__Provided material__.
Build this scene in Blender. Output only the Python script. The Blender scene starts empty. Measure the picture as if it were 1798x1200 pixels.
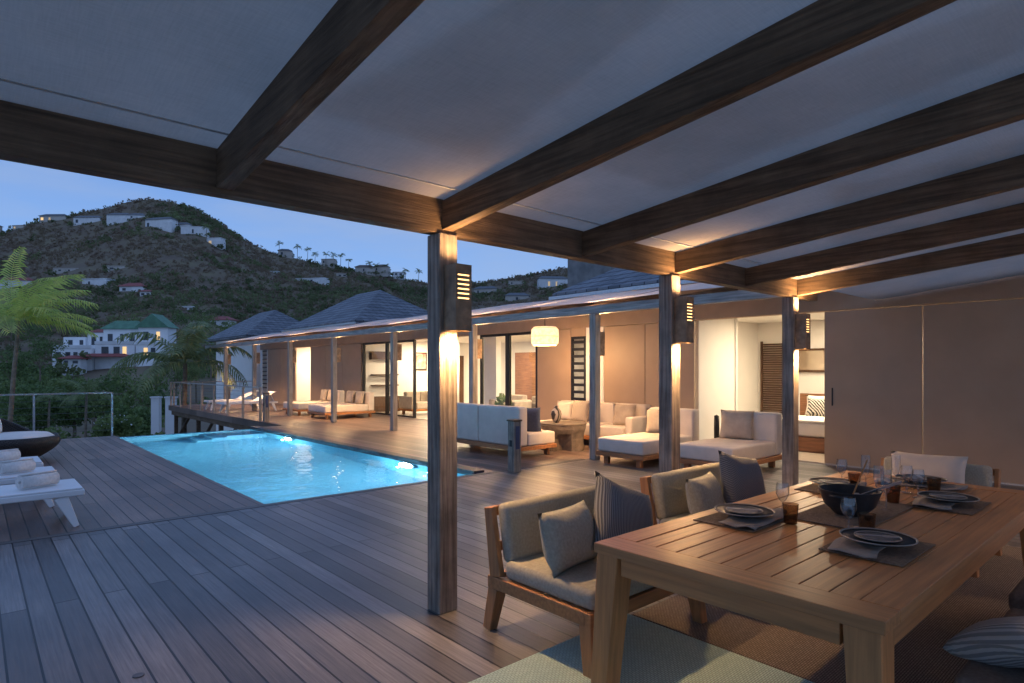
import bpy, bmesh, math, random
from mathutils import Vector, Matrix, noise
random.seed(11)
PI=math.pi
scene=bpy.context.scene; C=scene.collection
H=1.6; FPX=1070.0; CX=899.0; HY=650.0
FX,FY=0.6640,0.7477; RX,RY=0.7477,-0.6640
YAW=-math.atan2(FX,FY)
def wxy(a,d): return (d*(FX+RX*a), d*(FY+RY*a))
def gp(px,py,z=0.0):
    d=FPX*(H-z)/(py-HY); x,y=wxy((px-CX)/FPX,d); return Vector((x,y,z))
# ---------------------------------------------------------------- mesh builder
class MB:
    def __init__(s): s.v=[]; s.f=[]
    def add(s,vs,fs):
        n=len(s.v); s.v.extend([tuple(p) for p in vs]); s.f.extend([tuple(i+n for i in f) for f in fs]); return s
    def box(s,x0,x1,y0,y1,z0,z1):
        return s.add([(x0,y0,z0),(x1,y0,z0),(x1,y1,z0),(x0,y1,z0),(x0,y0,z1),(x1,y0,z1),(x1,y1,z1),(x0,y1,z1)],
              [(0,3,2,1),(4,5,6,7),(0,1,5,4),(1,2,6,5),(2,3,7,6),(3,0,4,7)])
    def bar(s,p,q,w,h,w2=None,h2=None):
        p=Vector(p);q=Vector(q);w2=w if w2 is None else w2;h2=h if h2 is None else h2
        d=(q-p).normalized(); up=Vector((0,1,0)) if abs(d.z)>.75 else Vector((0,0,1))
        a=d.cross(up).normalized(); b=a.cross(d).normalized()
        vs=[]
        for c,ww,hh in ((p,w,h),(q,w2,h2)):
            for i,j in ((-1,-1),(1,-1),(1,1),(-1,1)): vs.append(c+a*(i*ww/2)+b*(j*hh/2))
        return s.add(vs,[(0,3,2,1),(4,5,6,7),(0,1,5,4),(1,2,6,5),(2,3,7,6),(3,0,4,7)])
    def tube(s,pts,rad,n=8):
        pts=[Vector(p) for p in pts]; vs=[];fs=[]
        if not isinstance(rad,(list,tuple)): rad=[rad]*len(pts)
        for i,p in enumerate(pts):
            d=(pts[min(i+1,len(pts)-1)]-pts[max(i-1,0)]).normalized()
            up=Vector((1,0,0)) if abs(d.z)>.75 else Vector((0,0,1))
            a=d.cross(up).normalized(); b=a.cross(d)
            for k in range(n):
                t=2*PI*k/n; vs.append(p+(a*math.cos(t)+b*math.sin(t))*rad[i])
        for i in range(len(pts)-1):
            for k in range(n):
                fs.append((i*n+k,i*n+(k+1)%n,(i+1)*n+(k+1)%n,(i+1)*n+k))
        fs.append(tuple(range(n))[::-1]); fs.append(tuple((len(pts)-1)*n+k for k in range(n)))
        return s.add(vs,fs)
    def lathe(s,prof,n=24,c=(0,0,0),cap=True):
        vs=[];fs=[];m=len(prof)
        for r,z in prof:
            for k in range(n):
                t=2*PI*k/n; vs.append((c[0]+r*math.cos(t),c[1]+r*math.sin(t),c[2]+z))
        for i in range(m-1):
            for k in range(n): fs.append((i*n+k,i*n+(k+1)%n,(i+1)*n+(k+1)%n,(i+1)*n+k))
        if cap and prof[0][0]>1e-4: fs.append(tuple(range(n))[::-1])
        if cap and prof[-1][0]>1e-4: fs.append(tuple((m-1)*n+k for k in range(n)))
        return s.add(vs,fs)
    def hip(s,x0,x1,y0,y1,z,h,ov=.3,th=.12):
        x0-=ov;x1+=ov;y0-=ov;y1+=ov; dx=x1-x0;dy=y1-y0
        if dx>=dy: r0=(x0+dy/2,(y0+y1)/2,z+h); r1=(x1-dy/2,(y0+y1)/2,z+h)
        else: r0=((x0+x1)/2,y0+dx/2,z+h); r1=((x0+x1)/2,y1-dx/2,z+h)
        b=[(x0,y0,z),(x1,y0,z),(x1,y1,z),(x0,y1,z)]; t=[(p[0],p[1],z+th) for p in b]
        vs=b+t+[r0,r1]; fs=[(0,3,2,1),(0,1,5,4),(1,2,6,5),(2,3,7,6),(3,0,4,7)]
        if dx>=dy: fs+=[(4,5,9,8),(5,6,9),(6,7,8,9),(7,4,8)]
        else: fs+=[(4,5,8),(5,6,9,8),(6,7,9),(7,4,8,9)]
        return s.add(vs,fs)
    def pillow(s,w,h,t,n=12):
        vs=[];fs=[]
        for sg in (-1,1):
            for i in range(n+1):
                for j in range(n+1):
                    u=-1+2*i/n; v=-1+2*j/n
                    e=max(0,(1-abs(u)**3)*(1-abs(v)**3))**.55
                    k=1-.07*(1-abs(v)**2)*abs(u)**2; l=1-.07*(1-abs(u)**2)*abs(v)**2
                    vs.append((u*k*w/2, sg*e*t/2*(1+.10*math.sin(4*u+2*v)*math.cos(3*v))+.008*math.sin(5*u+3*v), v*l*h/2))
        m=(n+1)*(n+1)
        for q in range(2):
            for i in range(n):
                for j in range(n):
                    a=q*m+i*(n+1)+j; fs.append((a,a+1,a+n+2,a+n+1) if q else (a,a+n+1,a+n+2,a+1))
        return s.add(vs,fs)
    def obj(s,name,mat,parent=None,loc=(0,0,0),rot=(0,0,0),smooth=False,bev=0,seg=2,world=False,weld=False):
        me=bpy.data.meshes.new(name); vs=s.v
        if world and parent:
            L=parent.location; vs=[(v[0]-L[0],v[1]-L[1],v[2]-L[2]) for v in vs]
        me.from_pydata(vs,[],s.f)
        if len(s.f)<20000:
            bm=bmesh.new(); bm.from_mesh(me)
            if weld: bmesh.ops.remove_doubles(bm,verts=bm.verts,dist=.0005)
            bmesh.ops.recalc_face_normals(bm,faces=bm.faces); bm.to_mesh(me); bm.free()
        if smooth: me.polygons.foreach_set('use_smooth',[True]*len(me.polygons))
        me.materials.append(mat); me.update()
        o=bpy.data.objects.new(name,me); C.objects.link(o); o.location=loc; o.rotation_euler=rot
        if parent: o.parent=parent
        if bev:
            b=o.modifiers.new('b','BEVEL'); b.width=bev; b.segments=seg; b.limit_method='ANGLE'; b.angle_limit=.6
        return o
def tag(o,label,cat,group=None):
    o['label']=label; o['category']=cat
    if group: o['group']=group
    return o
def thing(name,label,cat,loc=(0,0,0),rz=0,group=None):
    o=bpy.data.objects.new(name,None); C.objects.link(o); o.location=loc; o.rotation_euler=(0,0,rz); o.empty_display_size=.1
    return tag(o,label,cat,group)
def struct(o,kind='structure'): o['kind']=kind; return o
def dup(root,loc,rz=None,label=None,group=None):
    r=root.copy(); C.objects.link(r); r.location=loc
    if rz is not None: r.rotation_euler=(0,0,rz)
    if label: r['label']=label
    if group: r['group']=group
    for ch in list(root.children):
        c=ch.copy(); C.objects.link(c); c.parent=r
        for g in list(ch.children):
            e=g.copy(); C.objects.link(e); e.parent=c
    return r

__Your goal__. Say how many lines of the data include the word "scene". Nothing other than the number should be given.

__Result below__. 2